Secondo mito: “L’evasione fiscale di cui sopra è cagionata tipicamente dal piccolo imprenditore brianzolo con il Suv”. Immagine macchiettistica e totalmente fuorviante: le piccole imprese della Lombardia (Regione in cui la percentuale di evasione si aggira intorno al 10%: non solo molto inferiore alla media europea, ma persino a quella tedesca o francese) contribuiscono al fenomeno per pochi miliardi di euro, mentre molta dell’evasione stimata proviene dal grosso business contiguo al potere statale (banche, concessionari del gioco, ecc.) e dal lavoro nero svolto nell’Italia del sud (con questa constatazione non intendo certo svilire il Meridione italiano, né tantomeno chi preferisce lavorare in nero per portare a casa il pane piuttosto che elemosinare soldi altrui da qualche politico in cambio di voti).

Terzo mito: “Se pagassero tutti pagheremmo di meno”. Falso.

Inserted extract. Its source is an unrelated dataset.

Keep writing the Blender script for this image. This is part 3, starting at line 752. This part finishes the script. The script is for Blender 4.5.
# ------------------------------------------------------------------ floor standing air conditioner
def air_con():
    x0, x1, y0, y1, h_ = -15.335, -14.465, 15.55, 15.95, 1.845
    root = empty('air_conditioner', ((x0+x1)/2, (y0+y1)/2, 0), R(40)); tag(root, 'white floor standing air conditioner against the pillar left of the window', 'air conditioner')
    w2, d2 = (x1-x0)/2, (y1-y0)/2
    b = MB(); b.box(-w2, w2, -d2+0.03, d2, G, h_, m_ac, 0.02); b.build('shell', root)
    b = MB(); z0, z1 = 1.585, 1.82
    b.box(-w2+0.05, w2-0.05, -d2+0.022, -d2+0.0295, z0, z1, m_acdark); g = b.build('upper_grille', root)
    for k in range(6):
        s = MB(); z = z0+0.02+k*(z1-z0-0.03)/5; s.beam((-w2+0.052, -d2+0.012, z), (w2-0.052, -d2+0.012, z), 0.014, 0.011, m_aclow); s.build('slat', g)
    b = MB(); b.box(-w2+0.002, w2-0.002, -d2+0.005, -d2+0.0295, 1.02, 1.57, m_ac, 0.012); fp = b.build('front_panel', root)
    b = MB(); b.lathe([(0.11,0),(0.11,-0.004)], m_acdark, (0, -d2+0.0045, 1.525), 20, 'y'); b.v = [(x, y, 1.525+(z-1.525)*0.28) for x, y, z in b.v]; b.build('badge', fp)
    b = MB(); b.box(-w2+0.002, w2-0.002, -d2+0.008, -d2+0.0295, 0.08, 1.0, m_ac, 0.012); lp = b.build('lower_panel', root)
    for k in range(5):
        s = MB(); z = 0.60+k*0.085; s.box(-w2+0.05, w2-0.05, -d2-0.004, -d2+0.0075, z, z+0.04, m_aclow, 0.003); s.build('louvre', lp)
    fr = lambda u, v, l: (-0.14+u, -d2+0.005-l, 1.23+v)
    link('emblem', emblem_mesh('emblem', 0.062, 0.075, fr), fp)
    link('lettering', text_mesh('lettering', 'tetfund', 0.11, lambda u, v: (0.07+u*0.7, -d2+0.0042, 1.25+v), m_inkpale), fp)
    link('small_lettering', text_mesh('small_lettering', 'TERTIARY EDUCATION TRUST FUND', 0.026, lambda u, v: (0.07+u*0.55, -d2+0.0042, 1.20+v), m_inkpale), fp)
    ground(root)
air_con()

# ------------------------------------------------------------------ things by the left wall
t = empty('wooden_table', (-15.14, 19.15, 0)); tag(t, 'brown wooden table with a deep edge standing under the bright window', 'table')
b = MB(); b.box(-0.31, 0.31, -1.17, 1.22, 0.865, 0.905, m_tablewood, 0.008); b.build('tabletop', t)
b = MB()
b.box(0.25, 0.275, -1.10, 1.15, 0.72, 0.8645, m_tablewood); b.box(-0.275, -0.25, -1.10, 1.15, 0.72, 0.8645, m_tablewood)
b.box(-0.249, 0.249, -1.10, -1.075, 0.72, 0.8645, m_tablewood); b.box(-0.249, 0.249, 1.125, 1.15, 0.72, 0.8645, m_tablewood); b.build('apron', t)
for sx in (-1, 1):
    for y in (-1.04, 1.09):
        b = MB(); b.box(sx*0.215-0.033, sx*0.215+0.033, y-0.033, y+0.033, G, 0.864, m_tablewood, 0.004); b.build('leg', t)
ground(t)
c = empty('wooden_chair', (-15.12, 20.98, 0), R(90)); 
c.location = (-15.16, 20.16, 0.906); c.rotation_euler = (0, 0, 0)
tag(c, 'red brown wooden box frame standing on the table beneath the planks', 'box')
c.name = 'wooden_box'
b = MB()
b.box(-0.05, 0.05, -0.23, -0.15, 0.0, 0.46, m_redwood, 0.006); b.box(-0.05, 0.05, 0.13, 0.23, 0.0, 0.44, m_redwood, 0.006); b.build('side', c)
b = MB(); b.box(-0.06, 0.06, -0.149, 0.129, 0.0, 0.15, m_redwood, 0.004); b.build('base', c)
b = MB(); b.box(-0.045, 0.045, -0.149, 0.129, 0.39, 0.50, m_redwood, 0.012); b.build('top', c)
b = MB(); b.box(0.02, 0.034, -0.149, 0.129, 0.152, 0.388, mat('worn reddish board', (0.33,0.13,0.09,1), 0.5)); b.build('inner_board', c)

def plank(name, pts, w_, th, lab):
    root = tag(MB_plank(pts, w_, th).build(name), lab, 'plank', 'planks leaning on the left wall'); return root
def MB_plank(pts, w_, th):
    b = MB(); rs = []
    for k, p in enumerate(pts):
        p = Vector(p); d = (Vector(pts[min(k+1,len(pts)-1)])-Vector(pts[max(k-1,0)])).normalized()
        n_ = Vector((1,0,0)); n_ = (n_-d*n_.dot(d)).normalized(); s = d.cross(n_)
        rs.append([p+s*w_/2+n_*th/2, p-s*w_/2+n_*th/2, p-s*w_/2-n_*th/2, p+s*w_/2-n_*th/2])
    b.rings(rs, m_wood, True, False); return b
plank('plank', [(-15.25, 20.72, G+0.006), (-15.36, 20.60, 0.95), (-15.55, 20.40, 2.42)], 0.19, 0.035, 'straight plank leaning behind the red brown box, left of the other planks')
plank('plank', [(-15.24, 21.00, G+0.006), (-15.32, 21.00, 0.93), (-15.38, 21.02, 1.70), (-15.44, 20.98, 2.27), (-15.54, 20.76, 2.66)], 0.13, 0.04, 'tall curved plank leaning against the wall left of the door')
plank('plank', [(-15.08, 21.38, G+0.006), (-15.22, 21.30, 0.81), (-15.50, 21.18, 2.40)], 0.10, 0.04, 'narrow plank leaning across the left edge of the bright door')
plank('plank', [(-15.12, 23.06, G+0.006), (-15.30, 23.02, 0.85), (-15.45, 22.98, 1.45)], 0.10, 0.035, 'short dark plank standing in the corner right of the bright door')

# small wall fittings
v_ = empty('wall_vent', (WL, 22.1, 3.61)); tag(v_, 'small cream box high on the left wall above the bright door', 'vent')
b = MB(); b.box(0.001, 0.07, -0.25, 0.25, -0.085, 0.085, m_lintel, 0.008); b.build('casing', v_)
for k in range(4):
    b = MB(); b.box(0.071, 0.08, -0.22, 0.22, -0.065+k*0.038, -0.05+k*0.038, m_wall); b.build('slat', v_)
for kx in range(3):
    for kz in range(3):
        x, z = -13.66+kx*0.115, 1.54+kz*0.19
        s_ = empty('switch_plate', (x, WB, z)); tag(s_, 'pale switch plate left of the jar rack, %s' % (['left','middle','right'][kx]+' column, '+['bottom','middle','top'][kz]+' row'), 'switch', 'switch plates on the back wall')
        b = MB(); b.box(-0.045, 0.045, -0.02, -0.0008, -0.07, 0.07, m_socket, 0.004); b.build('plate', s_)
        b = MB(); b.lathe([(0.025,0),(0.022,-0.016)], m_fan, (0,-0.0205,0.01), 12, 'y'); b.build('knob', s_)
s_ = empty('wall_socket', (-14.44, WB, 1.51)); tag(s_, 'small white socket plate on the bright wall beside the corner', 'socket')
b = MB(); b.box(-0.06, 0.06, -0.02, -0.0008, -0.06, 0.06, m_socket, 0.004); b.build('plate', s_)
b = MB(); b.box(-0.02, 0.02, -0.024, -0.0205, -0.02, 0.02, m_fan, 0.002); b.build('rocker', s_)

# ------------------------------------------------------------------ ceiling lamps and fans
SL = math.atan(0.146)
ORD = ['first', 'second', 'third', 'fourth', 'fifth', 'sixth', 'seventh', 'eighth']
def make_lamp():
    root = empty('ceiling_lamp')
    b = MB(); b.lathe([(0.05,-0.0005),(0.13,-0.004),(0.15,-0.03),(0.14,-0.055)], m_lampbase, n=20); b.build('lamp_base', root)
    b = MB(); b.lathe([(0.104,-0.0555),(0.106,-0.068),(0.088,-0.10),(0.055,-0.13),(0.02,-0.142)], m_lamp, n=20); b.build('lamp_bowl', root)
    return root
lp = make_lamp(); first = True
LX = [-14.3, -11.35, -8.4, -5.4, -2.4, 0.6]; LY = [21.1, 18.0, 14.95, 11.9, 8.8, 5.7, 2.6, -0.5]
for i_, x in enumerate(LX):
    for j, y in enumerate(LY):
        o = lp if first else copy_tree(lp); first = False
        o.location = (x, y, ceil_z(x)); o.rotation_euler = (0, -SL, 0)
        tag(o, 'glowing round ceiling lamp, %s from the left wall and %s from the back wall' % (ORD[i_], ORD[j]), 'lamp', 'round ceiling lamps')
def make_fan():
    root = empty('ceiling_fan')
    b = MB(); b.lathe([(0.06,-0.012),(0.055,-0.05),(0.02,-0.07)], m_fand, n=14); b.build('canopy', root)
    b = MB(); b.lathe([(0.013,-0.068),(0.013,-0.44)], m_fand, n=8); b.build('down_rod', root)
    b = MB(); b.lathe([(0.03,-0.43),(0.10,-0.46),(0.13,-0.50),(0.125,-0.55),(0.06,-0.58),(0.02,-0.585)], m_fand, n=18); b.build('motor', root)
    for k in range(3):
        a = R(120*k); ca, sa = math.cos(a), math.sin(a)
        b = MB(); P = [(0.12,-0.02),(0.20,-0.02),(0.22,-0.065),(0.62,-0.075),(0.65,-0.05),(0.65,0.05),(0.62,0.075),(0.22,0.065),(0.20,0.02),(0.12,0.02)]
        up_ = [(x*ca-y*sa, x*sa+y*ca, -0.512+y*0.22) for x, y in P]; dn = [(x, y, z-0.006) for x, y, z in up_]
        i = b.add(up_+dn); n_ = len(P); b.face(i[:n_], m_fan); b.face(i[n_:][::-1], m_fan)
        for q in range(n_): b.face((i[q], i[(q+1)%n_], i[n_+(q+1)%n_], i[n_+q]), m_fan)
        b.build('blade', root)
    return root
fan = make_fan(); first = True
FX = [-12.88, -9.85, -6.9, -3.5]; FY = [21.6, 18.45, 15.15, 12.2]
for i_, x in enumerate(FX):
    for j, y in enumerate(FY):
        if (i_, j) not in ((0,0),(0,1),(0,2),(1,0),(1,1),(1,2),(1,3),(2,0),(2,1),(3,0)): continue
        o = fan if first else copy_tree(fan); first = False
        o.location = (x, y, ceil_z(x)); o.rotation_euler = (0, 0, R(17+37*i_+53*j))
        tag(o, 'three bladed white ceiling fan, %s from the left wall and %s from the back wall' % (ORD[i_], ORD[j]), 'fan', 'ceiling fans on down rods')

Logicamente, contabilmente e storicamente falso. Immaginiamo che da domani ogni persona, impresa e partita Iva inizi a pagare fino all’ultimo centesimo quanto richiesto dallo Stato italiano, dal canone Rai fino ai contributi sulle ripetizioni di matematica dello studente universitario. L’Italia sarebbe più ricca? Ovviamente no: molte imprese e molti esercizi commerciali semplicemente chiuderebbero, molte transazioni private (a partire dai lavori di baby-sitting e da molti affitti di studenti fuorisede) si rivelerebbero non più sostenibili e sparirebbero dal mercato, il Pil italiano scenderebbe di diversi punti percentuali in pochi mesi. Sul brevissimo termine, tuttavia, potrebbe anche esserci un aumento delle entrate statali.

Lo Stato italiano diventerebbe più assennato nelle scelte di spesa? Ovviamente no: non c’è motivo per cui un aumento di entrate debba convincere politicanti e burocrati ad eliminare sprechi, spese clientelari, episodi di corruzione… anzi, ci sarebbe un nuovo “tesoretto” da spartirsi e da spendere. Questa nuova spesa diventerebbe un’aspettativa storica da parte dei beneficiati, tanto facile da elargire la prima volta quanto difficilissima da negare in seguito, insomma: un “diritto acquisito”, per pagare il quale nel contesto di un’economia contratta e azzoppata dalla sparizione di tante transazioni l’unica possibilità sarebbe quella di alzare la pressione fiscale! Esattamente: se pagassero tutti, pagheremmo di più! Per corroborare l’esperimento mentale con i dati di fatto basta guardare le serie storiche: l’aumento di recupero dell’evasione fiscale è sempre stata accompagnata dalla trasformazione dei “tesoretti” in nuova spesa statale, a sua volta seguita da nuova tassazione. Nemmeno un centesimo del recuperato è stato mai utilizzato per la riduzione delle tasse, e ad ogni aumento delle entrate fiscali è sempre corrisposto un incremento delle spese e, di conseguenza, delle pretese tributarie.

Nella lettera al Corriere di cui sopra, Einaudi scriveva anche: “Non è male che il tentativo della Finanza di costringere tutti a pagare le altissime aliquote italiane incontri una vivace resistenza nei privati. Se questi si acquetassero, e pagassero senza fiatare, anche la Finanza si adagerebbe sulle alte quote, paga dei guadagnati allori. La frode persistente la costringe a riflettere se non le convenga di ridurre le aliquote per indurre i contribuenti a miglior consiglio o per scemare il premio della frode”.